Telle une présence, les mots peuvent aussi venir apaiser une réalité où l’angoisse, la colère, les sentiments d’abandon, d’incompréhension s’installent. Mais les mots parlés en flux constant, qui ne prennent pas les silences comme des tempos de sens, ne sont pas de cet ordre-là. Ici, ce sont les mots parlants du sujet pensant qui sont légitimes. En lieu et place d’une parole désincarnée, c’est, comme l’écrivait Verlaine, la parole incarnée qui s’impose. Elle peut insuffler ces promesses, celles qui ne sont pas des fuites ou des esquives mais des pratiques sociales, porteuses d’obligations, de responsabilités et de gratitude envers autrui et envers soi-même. Comme l’affirmait John Austin, « dire, c’est faire. »

Face à tous ces acteurs qui ont « l’impression d’avoir à réparer de leurs doigts une toile d’araignée déchirée » (L. Wittgenstein), la parole, les mots de soi peuvent avoir vertu de sens et de reconnaissance. Telle une toile d’araignée, les fils ne se refonds pas. Ils se tissent à nouveau, autrement, pour donner une nouvelle vie à la toile, un nouveau sens à l’ouvrage. « La solution du problème que tu vois dans la vie, c’est une manière de vivre qui fasse disparaître le problème. (…) Que la vie soit problématique, cela veut dire que ta vie ne s’accorde pas à la forme du vivre. Il faut alors que tu changes ta vie, et si elle s’accorde à une telle forme, ce qui fait problème disparaîtra. » (L. Wittgenstein)

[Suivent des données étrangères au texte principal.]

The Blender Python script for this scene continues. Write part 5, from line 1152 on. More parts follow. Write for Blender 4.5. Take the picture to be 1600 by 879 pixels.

Comment accompagner cet ouvrage face à cette situation hors normes ? Comment construire sur la force morale, émotionnelle et relationnelle un quotidien, fait d’ordinaire ? Comment changer sa vie quand depuis des années elle est subie, contrainte ? L’engagement, la rencontre des mots sont sans doute une première présence, comme de vrais instants partagés où les phrases lient, donnent du courage pour faire ensemble. Dialoguer peut nous mettre à portée de l’autre, à repartir la charge lourde et pesante de l’incertain, de cette intranquillité qui se répand dans le temps et dans l’esprit.

La rencontre des mots doit nous rappeler que ceux qui imaginent connaître l’essentiel et le nécessaire au-dessus de tout le monde, sans considérer la hiérarchie de l’utilité sociale, doivent commencer par écouter l’expérience des autres et ce qu’ils en disent.